Chairwoman Rosenworcel is proposing to raise the minimum speed for broadband to 100 Mbps/20 Mbps. This will reduce the percentage of the country that is deemed to have broadband service and make it harder for the FCC to conclude that broadband is being deployed on a reasonable and timely basis. She also is proposing to set a “national goal” of 1 gigabit per second downstream and 500 Mbps upstream speeds “for the future,” although that would not be a binding standard.

In addition, Chairwoman Rosenworcel has proposed that, for the first time, the FCC consider “affordability, adoption, availability, and equitable access” in determining whether broadband is being deployed sufficiently. This would broaden the scope of the FCC review beyond the percentage of the population that has access to service at benchmark speeds to a wider range of issues, including whether certain groups, such as low-income households or members of minority groups, can obtain access at the benchmark speed. This more granular analysis also would make it more difficult for the FCC to conclude that broadband is being deployed on a reasonable and timely basis.

The impact of adopting Chairwoman Rosenworcel’s proposals could be significant. For instance, the FCC has used determinations about the availability of broadband service in considering whether to adopt network neutrality rules.
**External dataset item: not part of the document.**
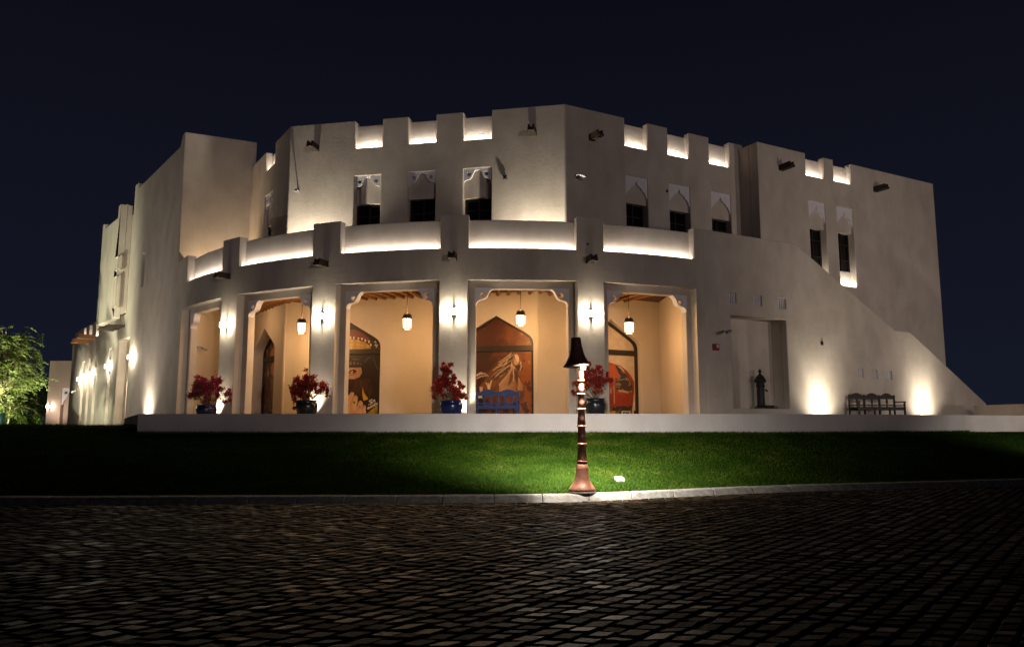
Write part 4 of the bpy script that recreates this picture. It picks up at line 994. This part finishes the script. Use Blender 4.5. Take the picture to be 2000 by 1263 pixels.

For that reason, any change that leads to a determination that broadband is not being deployed in a reasonable and timely manner could result in regulatory changes.

The FCC proceeding that will consider these proposals is in a preliminary stage, and the FCC has not yet requested comments on broadband availability. As the FCC currently has two Democratic commissioners and two Republican commissioners, it is possible that the Republican commissioners could block including these proposals in the final request for comments. Nevertheless, Chairwoman Rosenworcel’s announcement almost certainly will trigger comments on these issues no matter what is included in the notice, and once the fifth FCC commissioner is confirmed, it is likely that these proposals will be adopted in the final broadband deployment report.